Seam Peaking is normal when joining carpet and then stretching the carpet into place.  Adequate carpet tension is necessary to ensure that in normal use conditions, the carpet does not ruck (waves in the carpet surface) and possibly cause loss of performance life.  Peaking occurs when a carpet is stretched at right angles to a seam because the combined carpet backing (primary backing, adhesive and secondary backing) absorbs the forces of stretching until it reaches the point where the carpet has been joined together with seaming tape adhered only to the carpet’s secondary backing.  As the stretch forces are applied to the seamed area, the seaming tape is pulled upward to align itself with the approximate centre of the combined carpet backing. This creates an elevation or lump in the carpet along the seam which, consequently, causes the pile to open in a V-configuration.  When the main source of light is such that it falls at an angle across the peaked seam, the pile on the side closer to the light source receives and reflects more light per unit of area than the

pile on the other side of the seam.
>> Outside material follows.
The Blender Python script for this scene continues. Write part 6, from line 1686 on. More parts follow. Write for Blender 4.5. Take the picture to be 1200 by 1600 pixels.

The resulting difference in shade is similar to the effect of a shadow falling on the carpet.  To verify that an apparent shade difference is caused by seam peaking, the seams should be viewed with a powerful overhead light while all side lighting is eliminated. When conducting such a test on a cut pile carpet, ensure that the pile is brushed in a consistent direction on both sides

of the seam.  Australasian Standard – AS/NZS 2455.1:2007 provides guidance on good installation practice that will help to minimise seam visibility and peaking.  Possible problems may also be avoided if retail sales staff and prospective purchasers discuss the installation characteristics of the products at point-of-purchase so there is a clear understanding that invisible seams may not be possible to achieve with stretch-in carpet installations.  Further Information Contact Carpet Institute of Australia Limited on 03 9804 5559, email [email protected] or visit our website www.carpetinstitute.com.au

Pressure Marks are caused by pressure that is found at the bottom of the carpet roll where it has been sat on a rack (sometimes for several months). These lines run across the width of the loom and are generally repeated every 60-100cm. The lines are not a manufacturing fault but rather are where the pile is flattened and are contrasted against pile that is stood upright. These marks are temporary and once all the pile of the carpet becomes consistent, they will disappear with time.
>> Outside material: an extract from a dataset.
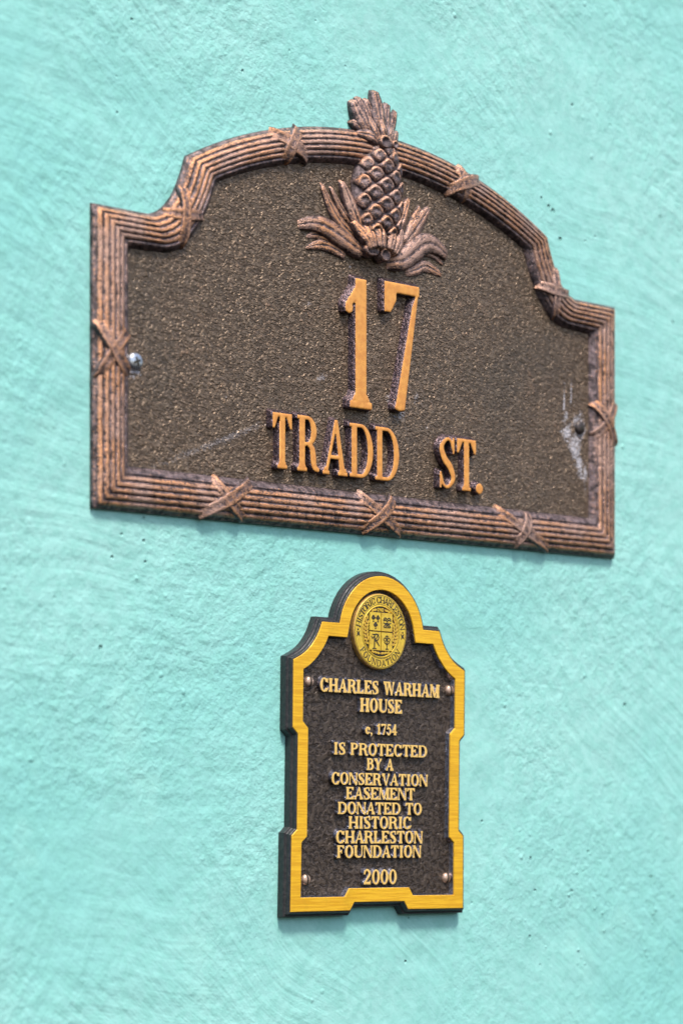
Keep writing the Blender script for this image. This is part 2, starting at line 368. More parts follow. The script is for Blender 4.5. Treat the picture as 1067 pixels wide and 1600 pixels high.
    if ch == '5': return U(B(w*.16, 1-S*.7, w*.86, 1), B(w*.16, .52, w*.16+t, 1), spath(X, Y, [(w*.18, .55, t), (w*.5, .64, t*1.3), (w*.82, .34, S), (w*.48, .03, t*1.3), (w*.14, .18, S*.8)]))
    raise KeyError(ch)

def relief_from_sdf(fn, x0, x1, y0, y1, cell, H, draft, ob=0.0, rnd=0.0, base=0.4, mats=None, name='raised_letter', blur=1):
    """raised relief: flat face where d<0, drafted side down to the field; units mm"""
    m = draft+cell*2
    nx = int((x1-x0+2*m)/cell)+2; ny = int((y1-y0+2*m)/cell)+2
    gx = x0-m+np.arange(nx)*cell; gy = y0-m+np.arange(ny)*cell
    X, Y = np.meshgrid(gx, gy)
    d = fn(X, Y)
    for _ in range(blur):
        p = np.pad(d, 1, mode='edge'); d = (p[1:-1, 1:-1]*4+p[:-2, 1:-1]+p[2:, 1:-1]+p[1:-1, :-2]+p[1:-1, 2:])/8
    gyy, gxx = np.gradient(d, cell)
    g2 = np.maximum(gxx**2+gyy**2, .25)
    Xs, Ys, ds = X.copy(), Y.copy(), d.copy()
    for iso in (0.0, draft):
        e = d-iso; mk = np.abs(e) < cell*.55
        Xs[mk] = (X-e*gxx/g2)[mk]; Ys[mk] = (Y-e*gyy/g2)[mk]; ds[mk] = iso
    h = H*np.clip(1-ds/draft, 0, 1)
    h = np.where(ds <= 1e-9, H-rnd*np.exp(np.minimum(ds, 0)/.45), h)
    h = h-base*(ds >= draft-1e-9)
    ok = ds <= draft+1e-6
    id_ = -np.ones(X.shape, int)
    q = ok[:-1, :-1] & ok[1:, :-1] & ok[:-1, 1:] & ok[1:, 1:]
    use = np.zeros(X.shape, bool)
    use[:-1, :-1] |= q; use[1:, :-1] |= q; use[:-1, 1:] |= q; use[1:, 1:] |= q
    id_[use] = np.arange(use.sum())
    V = np.stack([Xs[use], (Ys-ob*h)[use], h[use]], 1)
    i, j = np.nonzero(q)
    F = np.stack([id_[i, j], id_[i, j+1], id_[i+1, j+1], id_[i+1, j]], 1)
    face = (ds[i, j] <= 0) & (ds[i, j+1] <= 0) & (ds[i+1, j+1] <= 0) & (ds[i+1, j] <= 0)
    return mesh(name, V, F, mats, np.where(face, 0, 1), smooth=rnd > .2)

cache = {}
def letter(ch, parent, x, z, n, cap, w, S, t, sf, H, draft, cell, mats, ob=.2, name=None, blur=1):
    key = (ch, round(cap, 2), round(w, 2), S, H, mats[0].name)
    nm = name or ('raised_digit' if ch.isdigit() else 'raised_stop' if ch in '.,' else 'raised_letter')
    if key not in cache:
        ww = w/cap
        fn = lambda X, Y: glyph(ch, X/cap, Y/cap, ww, S, t, sf)*cap
        y0 = -.18*cap if ch == ',' else -.03*cap
        cache[key] = relief_from_sdf(fn, 0, w, y0, cap*1.03, cell, H, draft, ob, mats=mats, name=nm, blur=blur, rnd=.3 if cap > 20 else .1)
    return link(nm, cache[key], parent, (x, z, n))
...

Core Marks are caused by the start of the carpet roll being rolled around a cardboard tube and the edge of the carpet digging back into itself, thus causing a ‘core mark’. This appears to look like join and will always be approximately 20-30cm away from the skirting boards. As the same with pressure marks, they are temporary and will disappear with time.

Permanent Pile Reversal is a phenomenon that can appear in any cut pile carpet. This occurrence is random, and its causes are largely unexplained. It is also commonly referred to as watermarking, pooling or puddling. A cut pile carpet that has ‘shaded’ will show areas lighter or darker than the surrounding carpet pile.  Despite extensive research and development of methods and techniques to minimise the occurrence of shading, the characteristic is not predictable.

Raised Tufts are caused by sharp objects catching the yarn in the carpet and pulling it to a height above the surrounding pile. Vacuum cleaners, furniture, shoes etc can be responsible.   Clipping the protruding tuft with a sharp pair of scissors is an acceptable way to deal with this problem.

Fibre Shedding

You may be concerned by fibre appearing to shed from the carpet during the first few months of use. This is only a fibre residue remaining from the manufacturing process and is not a product fault or failure in maintenance procedure. If the problem persists, it can be rectified by cropping.

Matting and Tracking

This wear-induced characteristic is most likely to occur on stairs, in front of desks and in high foot volume corridors. Regular vacuuming and immediate cleaning of spills is the best way to reduce matting and tracking. The use of rugs or mats should be considered for areas where matting and tracking potential is high.